### WHAT NEEDS TO BE DONE
Extract precisely the lines of the entries below, from the first line through the line containing "prism(bm, rrect(-lx /".

[Entries with scene source code]
=-=-=
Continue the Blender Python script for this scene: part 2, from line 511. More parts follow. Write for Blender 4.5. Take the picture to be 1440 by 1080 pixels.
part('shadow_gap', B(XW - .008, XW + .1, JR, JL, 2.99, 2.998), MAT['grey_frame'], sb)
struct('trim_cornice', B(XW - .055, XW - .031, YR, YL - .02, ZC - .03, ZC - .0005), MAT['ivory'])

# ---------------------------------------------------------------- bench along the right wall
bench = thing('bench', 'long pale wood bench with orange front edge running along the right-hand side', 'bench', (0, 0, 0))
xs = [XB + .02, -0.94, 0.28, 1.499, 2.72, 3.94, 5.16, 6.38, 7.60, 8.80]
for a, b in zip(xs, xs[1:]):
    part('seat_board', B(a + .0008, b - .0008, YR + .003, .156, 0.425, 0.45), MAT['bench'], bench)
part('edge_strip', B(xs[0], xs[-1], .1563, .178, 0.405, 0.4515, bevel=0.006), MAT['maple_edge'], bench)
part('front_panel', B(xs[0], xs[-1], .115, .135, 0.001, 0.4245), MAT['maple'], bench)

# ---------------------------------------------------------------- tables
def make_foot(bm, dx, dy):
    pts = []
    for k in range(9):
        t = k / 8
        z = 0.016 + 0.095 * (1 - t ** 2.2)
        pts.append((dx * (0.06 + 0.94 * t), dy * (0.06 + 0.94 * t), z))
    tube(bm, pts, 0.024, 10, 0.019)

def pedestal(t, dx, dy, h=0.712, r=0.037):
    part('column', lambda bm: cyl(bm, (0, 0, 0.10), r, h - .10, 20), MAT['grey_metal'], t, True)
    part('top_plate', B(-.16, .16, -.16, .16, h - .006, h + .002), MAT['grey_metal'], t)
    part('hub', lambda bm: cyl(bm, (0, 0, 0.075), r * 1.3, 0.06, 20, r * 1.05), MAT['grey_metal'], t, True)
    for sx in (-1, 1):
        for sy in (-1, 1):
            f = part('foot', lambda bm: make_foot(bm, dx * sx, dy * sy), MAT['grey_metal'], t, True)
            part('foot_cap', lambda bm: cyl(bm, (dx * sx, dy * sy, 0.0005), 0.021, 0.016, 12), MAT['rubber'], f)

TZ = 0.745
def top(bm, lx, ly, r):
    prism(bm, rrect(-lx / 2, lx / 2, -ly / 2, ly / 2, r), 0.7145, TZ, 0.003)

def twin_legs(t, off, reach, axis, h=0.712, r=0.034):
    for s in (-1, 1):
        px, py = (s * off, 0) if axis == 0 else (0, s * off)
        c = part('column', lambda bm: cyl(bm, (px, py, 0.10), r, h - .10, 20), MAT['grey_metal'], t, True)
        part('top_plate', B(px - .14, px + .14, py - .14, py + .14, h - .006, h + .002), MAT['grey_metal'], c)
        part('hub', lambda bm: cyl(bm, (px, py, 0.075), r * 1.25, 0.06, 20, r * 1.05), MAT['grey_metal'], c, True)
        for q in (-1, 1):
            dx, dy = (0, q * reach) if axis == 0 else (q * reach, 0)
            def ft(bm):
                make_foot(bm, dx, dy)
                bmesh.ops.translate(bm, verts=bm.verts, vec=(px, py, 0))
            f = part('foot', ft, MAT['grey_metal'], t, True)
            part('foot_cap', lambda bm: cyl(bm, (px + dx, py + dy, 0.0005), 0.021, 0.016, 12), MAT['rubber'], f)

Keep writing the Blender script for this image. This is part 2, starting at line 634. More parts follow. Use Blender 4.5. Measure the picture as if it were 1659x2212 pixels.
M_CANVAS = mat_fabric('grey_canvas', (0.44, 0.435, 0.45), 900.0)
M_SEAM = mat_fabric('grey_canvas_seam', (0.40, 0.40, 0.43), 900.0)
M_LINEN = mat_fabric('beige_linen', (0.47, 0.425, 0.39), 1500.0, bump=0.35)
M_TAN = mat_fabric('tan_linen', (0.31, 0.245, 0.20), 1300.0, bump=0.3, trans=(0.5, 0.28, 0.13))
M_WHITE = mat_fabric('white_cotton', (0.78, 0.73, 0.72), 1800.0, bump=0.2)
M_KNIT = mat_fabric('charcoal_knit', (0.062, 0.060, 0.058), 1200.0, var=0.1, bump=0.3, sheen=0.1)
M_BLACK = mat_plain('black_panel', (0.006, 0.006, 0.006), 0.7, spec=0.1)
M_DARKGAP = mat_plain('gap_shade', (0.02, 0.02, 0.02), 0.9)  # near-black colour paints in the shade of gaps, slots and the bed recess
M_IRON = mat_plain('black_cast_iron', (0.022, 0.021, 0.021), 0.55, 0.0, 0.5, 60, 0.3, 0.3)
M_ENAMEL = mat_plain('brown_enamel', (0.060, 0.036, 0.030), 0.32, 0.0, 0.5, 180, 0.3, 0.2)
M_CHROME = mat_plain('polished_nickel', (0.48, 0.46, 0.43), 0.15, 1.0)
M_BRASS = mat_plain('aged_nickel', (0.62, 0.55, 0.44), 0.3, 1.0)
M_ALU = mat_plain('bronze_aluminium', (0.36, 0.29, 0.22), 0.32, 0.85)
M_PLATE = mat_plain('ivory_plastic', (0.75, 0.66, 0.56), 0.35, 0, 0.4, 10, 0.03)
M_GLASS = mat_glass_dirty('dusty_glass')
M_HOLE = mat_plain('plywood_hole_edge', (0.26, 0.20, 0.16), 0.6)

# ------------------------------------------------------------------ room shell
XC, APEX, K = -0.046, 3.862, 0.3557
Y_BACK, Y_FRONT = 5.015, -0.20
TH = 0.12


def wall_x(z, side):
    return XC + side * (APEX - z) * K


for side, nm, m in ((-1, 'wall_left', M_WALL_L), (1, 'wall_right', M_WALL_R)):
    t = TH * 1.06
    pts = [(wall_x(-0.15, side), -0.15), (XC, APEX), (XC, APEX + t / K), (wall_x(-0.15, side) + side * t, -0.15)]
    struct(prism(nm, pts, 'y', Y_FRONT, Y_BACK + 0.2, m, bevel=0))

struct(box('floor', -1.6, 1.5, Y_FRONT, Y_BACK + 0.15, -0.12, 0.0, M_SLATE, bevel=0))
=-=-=
### REPLY
Continue the Blender Python script for this scene: part 2, from line 511. More parts follow. Write for Blender 4.5. Take the picture to be 1440 by 1080 pixels.
part('shadow_gap', B(XW - .008, XW + .1, JR, JL, 2.99, 2.998), MAT['grey_frame'], sb)
struct('trim_cornice', B(XW - .055, XW - .031, YR, YL - .02, ZC - .03, ZC - .0005), MAT['ivory'])

# ---------------------------------------------------------------- bench along the right wall
bench = thing('bench', 'long pale wood bench with orange front edge running along the right-hand side', 'bench', (0, 0, 0))
xs = [XB + .02, -0.94, 0.28, 1.499, 2.72, 3.94, 5.16, 6.38, 7.60, 8.80]
for a, b in zip(xs, xs[1:]):
    part('seat_board', B(a + .0008, b - .0008, YR + .003, .156, 0.425, 0.45), MAT['bench'], bench)
part('edge_strip', B(xs[0], xs[-1], .1563, .178, 0.405, 0.4515, bevel=0.006), MAT['maple_edge'], bench)
part('front_panel', B(xs[0], xs[-1], .115, .135, 0.001, 0.4245), MAT['maple'], bench)

# ---------------------------------------------------------------- tables
def make_foot(bm, dx, dy):
    pts = []
    for k in range(9):
        t = k / 8
        z = 0.016 + 0.095 * (1 - t ** 2.2)
        pts.append((dx * (0.06 + 0.94 * t), dy * (0.06 + 0.94 * t), z))
    tube(bm, pts, 0.024, 10, 0.019)

def pedestal(t, dx, dy, h=0.712, r=0.037):
    part('column', lambda bm: cyl(bm, (0, 0, 0.10), r, h - .10, 20), MAT['grey_metal'], t, True)
    part('top_plate', B(-.16, .16, -.16, .16, h - .006, h + .002), MAT['grey_metal'], t)
    part('hub', lambda bm: cyl(bm, (0, 0, 0.075), r * 1.3, 0.06, 20, r * 1.05), MAT['grey_metal'], t, True)
    for sx in (-1, 1):
        for sy in (-1, 1):
            f = part('foot', lambda bm: make_foot(bm, dx * sx, dy * sy), MAT['grey_metal'], t, True)
            part('foot_cap', lambda bm: cyl(bm, (dx * sx, dy * sy, 0.0005), 0.021, 0.016, 12), MAT['rubber'], f)

TZ = 0.745
def top(bm, lx, ly, r):
    prism(bm, rrect(-lx / 2, lx / 2, -ly / 2, ly / 2, r), 0.7145, TZ, 0.003)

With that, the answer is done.